::: Provided entries
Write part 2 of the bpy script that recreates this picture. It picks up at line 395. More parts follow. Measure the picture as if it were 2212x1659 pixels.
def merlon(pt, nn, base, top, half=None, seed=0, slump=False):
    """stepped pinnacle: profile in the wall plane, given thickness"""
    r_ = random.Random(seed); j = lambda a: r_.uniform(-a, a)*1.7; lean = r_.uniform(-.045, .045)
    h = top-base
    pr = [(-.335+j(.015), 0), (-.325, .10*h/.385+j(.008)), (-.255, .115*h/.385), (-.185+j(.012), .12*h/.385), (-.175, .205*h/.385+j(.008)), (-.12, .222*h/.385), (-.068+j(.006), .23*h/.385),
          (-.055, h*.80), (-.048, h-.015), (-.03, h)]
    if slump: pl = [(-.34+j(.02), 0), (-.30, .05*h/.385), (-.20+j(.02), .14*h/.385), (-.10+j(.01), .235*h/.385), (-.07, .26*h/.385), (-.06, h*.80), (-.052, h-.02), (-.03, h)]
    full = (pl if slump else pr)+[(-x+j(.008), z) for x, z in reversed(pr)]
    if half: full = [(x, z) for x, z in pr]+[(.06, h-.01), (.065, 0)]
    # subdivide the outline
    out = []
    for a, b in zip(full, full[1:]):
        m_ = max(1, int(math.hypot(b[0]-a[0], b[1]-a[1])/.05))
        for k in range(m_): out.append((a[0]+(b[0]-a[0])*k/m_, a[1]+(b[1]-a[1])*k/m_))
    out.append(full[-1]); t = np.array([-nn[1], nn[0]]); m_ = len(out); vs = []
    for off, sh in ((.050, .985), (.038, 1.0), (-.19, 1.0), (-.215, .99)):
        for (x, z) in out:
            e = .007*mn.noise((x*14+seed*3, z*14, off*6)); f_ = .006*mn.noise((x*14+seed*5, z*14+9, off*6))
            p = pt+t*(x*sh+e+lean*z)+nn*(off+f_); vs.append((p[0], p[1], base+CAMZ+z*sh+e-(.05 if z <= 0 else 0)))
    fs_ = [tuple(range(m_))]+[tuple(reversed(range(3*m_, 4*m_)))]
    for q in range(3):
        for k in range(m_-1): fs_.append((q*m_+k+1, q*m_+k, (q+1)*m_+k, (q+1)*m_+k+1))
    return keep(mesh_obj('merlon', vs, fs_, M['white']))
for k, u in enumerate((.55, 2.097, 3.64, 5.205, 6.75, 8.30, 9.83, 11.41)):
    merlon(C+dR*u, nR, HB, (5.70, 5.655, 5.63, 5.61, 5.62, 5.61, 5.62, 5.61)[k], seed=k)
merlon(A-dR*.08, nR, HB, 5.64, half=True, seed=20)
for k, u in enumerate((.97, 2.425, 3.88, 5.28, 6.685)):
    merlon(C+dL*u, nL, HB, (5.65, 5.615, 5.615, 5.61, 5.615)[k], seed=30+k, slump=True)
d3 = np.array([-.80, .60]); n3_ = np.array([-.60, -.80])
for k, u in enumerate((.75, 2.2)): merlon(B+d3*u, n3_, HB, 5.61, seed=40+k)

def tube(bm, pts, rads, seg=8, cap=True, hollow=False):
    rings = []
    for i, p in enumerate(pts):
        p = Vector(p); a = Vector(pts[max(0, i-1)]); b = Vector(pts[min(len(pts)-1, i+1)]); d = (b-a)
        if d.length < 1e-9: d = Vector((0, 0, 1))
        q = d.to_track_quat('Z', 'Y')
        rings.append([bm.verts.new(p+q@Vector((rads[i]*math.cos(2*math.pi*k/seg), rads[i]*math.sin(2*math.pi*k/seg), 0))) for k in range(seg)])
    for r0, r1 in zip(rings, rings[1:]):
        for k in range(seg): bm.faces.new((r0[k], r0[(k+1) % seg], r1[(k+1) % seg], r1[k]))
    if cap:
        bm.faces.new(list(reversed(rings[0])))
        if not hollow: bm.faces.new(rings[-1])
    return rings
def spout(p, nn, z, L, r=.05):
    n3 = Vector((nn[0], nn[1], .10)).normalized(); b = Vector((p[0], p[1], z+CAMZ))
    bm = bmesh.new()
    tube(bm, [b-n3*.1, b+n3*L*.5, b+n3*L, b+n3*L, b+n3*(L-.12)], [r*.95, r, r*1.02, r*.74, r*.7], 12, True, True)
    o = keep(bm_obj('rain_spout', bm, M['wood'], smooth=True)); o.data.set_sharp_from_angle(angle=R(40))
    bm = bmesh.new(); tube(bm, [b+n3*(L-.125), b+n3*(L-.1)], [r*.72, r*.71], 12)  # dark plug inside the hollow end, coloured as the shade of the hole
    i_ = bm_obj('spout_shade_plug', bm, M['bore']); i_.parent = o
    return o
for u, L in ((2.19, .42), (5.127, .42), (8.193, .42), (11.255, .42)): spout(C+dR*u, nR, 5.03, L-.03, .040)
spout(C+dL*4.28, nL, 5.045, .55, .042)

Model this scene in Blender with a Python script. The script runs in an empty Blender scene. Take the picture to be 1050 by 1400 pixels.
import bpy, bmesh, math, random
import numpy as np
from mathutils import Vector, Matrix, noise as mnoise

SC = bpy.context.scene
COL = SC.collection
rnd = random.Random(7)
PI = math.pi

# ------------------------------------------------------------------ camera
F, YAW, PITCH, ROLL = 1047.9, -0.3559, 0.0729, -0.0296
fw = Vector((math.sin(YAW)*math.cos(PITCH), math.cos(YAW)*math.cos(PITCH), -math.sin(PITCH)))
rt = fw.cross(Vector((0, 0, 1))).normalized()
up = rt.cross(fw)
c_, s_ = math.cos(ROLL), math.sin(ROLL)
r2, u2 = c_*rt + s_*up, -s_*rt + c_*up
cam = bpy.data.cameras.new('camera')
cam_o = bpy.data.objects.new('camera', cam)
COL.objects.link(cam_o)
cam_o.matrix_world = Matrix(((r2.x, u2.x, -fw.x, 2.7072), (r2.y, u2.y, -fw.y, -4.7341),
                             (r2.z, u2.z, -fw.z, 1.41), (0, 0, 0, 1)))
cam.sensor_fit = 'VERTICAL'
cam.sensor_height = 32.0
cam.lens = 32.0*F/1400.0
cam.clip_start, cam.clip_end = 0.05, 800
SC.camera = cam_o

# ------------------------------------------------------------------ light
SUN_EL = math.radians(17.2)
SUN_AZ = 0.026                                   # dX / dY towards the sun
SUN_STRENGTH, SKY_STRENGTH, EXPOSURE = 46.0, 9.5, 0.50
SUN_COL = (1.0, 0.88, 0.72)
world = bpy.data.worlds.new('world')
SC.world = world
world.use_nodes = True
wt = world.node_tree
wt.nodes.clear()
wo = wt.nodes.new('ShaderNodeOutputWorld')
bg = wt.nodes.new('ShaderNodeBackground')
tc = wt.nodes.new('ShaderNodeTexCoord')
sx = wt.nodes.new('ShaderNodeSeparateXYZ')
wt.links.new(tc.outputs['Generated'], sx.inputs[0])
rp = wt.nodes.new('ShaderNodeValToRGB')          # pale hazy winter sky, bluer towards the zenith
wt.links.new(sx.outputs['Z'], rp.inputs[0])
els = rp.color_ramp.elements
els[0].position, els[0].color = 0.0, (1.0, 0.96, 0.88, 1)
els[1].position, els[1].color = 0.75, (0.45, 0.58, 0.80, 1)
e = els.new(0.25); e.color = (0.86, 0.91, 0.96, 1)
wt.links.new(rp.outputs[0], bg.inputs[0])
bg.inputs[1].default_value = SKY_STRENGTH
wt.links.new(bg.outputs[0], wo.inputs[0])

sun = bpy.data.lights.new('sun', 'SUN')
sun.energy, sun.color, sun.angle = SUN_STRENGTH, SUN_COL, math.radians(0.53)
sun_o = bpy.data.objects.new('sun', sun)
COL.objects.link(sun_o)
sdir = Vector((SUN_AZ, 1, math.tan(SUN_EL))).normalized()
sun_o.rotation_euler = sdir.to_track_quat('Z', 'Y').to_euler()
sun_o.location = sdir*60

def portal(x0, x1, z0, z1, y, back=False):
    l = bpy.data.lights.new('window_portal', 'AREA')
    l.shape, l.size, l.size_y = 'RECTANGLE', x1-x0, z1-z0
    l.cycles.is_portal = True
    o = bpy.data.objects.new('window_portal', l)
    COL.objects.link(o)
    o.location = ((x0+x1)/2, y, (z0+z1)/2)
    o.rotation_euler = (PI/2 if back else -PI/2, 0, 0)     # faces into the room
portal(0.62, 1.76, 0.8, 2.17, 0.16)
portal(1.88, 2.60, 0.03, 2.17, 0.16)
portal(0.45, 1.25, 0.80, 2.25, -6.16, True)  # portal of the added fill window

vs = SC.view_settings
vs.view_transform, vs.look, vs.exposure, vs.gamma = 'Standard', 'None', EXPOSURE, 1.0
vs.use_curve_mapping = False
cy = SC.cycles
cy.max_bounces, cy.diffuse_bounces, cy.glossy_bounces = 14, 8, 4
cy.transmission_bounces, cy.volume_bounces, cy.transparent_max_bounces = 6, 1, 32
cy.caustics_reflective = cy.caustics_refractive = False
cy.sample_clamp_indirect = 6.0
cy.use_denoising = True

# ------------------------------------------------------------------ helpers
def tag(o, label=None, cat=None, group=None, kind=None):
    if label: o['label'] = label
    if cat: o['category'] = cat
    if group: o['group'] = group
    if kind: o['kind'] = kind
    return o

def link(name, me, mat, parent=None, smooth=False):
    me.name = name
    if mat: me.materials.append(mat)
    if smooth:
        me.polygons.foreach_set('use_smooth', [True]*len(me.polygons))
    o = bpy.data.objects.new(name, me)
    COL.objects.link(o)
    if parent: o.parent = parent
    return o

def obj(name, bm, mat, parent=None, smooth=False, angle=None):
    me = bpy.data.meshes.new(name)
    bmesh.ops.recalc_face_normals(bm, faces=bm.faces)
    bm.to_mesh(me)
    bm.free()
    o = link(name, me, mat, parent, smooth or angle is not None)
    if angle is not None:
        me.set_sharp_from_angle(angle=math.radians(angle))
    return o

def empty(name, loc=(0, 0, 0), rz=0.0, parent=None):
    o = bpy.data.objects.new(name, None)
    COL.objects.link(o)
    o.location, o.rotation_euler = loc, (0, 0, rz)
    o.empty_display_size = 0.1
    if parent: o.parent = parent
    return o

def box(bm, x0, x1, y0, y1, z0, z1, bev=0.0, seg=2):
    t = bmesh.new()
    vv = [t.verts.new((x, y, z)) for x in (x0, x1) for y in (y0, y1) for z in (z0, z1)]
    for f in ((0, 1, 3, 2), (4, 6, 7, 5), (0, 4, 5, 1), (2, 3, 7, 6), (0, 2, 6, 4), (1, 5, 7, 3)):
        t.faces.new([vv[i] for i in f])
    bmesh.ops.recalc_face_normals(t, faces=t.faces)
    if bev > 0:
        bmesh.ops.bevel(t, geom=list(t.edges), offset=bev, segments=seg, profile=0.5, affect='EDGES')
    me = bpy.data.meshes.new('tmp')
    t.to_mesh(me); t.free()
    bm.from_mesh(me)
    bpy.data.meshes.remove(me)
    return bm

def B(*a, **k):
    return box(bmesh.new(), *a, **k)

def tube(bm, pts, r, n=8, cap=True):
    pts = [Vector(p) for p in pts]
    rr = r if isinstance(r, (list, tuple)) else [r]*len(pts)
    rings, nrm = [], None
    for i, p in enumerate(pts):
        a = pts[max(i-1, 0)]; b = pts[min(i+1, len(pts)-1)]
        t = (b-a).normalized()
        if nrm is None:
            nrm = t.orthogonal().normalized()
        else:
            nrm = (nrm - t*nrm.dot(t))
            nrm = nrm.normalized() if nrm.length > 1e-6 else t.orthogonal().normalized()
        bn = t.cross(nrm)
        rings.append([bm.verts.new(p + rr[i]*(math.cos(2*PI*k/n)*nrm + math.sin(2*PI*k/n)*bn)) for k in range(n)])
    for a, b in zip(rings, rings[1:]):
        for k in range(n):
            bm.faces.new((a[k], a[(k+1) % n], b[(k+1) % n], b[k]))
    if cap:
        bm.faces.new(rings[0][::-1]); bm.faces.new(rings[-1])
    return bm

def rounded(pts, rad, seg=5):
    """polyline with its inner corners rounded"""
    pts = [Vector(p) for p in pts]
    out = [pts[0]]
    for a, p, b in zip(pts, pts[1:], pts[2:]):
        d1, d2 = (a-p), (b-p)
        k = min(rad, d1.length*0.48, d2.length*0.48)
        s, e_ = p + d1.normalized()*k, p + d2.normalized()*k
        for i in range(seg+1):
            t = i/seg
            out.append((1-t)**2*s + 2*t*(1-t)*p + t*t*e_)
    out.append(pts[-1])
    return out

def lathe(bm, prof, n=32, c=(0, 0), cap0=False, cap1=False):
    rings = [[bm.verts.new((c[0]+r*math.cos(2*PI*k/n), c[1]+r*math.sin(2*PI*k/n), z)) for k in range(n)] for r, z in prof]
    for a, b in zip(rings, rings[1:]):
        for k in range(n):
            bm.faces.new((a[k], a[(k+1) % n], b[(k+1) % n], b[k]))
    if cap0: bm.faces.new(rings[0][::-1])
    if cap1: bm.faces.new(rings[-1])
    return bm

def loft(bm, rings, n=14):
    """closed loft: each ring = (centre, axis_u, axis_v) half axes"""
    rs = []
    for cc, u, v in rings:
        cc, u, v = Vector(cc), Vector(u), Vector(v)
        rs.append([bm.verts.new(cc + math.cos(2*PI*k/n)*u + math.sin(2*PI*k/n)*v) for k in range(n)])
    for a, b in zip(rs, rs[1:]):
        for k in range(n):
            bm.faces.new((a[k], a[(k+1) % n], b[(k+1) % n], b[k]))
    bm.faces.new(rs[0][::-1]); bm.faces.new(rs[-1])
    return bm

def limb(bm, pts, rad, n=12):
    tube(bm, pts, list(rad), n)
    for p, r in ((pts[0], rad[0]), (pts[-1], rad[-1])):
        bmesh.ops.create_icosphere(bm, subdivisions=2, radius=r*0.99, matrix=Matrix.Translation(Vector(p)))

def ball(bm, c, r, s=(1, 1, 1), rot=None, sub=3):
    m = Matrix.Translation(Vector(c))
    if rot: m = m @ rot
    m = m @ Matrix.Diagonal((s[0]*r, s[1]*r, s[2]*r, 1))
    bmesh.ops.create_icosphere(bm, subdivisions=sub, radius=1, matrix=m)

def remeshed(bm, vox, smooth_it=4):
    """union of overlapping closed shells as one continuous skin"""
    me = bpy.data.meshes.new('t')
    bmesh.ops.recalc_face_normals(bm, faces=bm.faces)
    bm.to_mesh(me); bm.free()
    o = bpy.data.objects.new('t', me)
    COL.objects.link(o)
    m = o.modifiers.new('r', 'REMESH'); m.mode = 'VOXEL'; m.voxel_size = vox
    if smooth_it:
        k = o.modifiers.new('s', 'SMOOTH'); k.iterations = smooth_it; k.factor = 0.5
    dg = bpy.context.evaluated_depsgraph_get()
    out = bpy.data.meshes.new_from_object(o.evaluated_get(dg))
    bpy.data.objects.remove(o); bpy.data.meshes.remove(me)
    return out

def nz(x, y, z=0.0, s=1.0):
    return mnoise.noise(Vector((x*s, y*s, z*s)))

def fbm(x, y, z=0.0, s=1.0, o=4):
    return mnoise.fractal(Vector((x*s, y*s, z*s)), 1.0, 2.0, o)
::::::
◆ Exercise requirements
Each line from the line with "Model this scene" to the line with "PI = math.pi" is to be echoed exactly; both boundary lines are included, and nothing else is to be output.

◆ Exercise output
Model this scene in Blender with a Python script. The script runs in an empty Blender scene. Take the picture to be 1050 by 1400 pixels.
import bpy, bmesh, math, random
import numpy as np
from mathutils import Vector, Matrix, noise as mnoise

SC = bpy.context.scene
COL = SC.collection
rnd = random.Random(7)
PI = math.pi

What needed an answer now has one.